Sir Cliff said he was conscious that people around the world might think he was a “serious criminal”.

“I felt as though everything I had worked for during my life – trying to live as honestly and honourably as I could – was being torn apart,” he said.

“I felt forever tainted. I still do.”

A barrister leading Sir Cliff’s legal team has told Mr Justice Mann that BBC coverage of the search at the singer’s apartment in Sunningdale, Berkshire, in August 2014 was a “very serious invasion” of privacy.

Justin Rushbrooke QC said the singer should get compensation at the “very top end of the scale”.

The BBC says its coverage of the police raid was accurate and in good faith.

Lawyers representing BBC bosses told Mr Justice Mann that the raid was a “matter of legitimate public interest”.

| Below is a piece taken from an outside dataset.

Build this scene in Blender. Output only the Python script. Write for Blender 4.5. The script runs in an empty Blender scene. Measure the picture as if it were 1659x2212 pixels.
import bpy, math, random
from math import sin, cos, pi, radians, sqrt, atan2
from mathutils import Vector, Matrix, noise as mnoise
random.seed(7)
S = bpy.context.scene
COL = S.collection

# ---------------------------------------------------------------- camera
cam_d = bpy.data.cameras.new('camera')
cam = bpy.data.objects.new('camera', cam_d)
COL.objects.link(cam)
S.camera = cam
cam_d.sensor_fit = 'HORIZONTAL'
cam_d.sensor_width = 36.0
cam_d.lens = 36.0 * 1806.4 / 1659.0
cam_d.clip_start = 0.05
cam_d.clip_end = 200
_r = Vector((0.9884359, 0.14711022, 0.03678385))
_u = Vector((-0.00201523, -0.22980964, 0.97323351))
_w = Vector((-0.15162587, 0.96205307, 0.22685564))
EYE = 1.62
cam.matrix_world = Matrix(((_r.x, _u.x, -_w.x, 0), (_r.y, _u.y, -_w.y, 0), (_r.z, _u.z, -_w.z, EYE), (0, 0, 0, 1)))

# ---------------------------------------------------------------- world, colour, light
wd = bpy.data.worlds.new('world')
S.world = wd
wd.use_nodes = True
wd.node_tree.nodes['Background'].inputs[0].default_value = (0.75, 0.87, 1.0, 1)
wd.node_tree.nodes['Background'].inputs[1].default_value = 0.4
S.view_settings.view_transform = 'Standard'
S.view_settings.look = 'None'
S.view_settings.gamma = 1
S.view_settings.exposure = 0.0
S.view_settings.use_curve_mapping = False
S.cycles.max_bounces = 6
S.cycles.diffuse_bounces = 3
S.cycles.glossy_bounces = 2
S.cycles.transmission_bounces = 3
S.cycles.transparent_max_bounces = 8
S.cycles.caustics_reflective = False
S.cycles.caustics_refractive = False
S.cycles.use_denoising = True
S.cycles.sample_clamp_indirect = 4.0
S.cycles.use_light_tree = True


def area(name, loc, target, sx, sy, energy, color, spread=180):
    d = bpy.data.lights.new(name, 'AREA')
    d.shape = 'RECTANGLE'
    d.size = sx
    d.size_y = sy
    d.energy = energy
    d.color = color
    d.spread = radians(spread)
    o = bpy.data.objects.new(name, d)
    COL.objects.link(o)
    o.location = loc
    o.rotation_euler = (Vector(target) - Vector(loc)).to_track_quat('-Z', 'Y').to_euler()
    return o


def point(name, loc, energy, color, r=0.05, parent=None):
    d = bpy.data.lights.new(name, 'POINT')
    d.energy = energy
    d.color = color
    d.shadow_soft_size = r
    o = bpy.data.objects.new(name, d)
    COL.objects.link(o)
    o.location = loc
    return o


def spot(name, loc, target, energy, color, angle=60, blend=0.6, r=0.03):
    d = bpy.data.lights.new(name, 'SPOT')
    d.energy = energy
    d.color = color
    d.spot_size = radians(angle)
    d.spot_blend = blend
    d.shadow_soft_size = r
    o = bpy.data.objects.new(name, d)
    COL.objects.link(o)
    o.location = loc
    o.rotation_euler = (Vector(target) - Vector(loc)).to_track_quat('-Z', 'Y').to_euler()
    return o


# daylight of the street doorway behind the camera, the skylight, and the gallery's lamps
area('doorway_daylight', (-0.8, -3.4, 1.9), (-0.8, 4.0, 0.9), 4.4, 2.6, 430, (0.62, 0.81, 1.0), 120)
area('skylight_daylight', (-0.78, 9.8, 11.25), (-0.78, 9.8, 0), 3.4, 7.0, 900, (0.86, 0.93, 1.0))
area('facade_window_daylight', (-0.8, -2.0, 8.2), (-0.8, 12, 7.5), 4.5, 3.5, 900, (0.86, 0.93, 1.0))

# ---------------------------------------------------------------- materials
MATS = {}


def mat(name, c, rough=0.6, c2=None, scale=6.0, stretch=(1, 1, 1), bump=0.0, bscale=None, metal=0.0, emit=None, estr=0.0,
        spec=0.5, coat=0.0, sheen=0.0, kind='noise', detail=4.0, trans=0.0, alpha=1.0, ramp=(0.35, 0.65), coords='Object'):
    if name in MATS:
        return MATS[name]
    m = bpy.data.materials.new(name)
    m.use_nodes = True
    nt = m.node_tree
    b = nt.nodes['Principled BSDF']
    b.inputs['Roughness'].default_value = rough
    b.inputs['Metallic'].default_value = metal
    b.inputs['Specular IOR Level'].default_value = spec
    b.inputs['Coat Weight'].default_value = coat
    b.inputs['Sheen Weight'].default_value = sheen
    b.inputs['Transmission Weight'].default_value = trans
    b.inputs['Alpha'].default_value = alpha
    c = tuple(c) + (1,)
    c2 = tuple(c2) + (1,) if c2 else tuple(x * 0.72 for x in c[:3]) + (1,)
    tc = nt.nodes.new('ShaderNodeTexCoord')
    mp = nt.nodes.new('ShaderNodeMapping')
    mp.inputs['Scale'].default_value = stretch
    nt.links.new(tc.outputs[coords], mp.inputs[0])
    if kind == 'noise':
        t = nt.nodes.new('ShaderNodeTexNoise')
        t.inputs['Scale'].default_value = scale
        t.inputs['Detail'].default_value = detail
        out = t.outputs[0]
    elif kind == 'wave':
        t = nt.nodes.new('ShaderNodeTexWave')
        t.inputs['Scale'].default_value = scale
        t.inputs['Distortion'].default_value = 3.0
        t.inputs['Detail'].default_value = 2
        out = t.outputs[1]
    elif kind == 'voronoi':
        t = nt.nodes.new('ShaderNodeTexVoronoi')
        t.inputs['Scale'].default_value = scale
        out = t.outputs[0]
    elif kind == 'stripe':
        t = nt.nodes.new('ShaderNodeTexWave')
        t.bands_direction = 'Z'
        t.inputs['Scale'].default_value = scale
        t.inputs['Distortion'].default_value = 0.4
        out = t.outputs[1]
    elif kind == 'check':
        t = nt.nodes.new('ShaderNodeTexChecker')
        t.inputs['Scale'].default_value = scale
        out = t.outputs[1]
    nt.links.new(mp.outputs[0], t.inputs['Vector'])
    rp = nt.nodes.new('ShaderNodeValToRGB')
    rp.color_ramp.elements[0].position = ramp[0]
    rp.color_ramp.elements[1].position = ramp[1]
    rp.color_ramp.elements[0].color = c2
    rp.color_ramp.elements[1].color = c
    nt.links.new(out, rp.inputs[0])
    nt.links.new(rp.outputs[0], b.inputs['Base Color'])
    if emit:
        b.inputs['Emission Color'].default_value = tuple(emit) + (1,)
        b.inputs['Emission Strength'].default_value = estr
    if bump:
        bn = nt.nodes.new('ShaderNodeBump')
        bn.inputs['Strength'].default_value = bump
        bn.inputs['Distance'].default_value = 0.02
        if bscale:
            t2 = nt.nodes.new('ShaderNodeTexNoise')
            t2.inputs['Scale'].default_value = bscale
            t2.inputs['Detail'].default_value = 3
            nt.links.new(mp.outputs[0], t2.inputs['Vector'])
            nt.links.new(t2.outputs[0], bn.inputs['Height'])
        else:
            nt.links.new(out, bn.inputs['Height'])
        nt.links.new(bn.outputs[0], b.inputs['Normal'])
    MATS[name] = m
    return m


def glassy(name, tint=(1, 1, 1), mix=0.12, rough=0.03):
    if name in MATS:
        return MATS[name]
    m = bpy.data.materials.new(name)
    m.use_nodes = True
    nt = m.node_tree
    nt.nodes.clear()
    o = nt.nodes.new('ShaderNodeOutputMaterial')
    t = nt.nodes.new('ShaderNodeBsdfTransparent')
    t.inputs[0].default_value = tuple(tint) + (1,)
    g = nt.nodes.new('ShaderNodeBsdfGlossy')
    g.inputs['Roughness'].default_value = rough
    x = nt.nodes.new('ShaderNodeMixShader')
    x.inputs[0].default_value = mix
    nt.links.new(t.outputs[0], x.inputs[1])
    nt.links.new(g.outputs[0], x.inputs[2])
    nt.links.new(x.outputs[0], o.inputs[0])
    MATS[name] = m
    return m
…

They said BBC reporting contributed to public debate.

The trial is due to last 10 days.

Lawyers have told Mr Justice Mann how in late 2013, a man made an allegation to police saying he had been sexually assaulted by Sir Cliff during an event featuring evangelist Billy Graham at Sheffield United’s Bramall Lane football stadium, when a child in 1985.

Metropolitan Police officers passed the allegation to South Yorkshire Police in July 2014.

Sir Cliff denied the allegation and in June 2016 prosecutors announced that he would face no charges.

A BBC spokesman has said the broadcaster had reported Sir Cliff’s “full denial of the allegations at every stage”.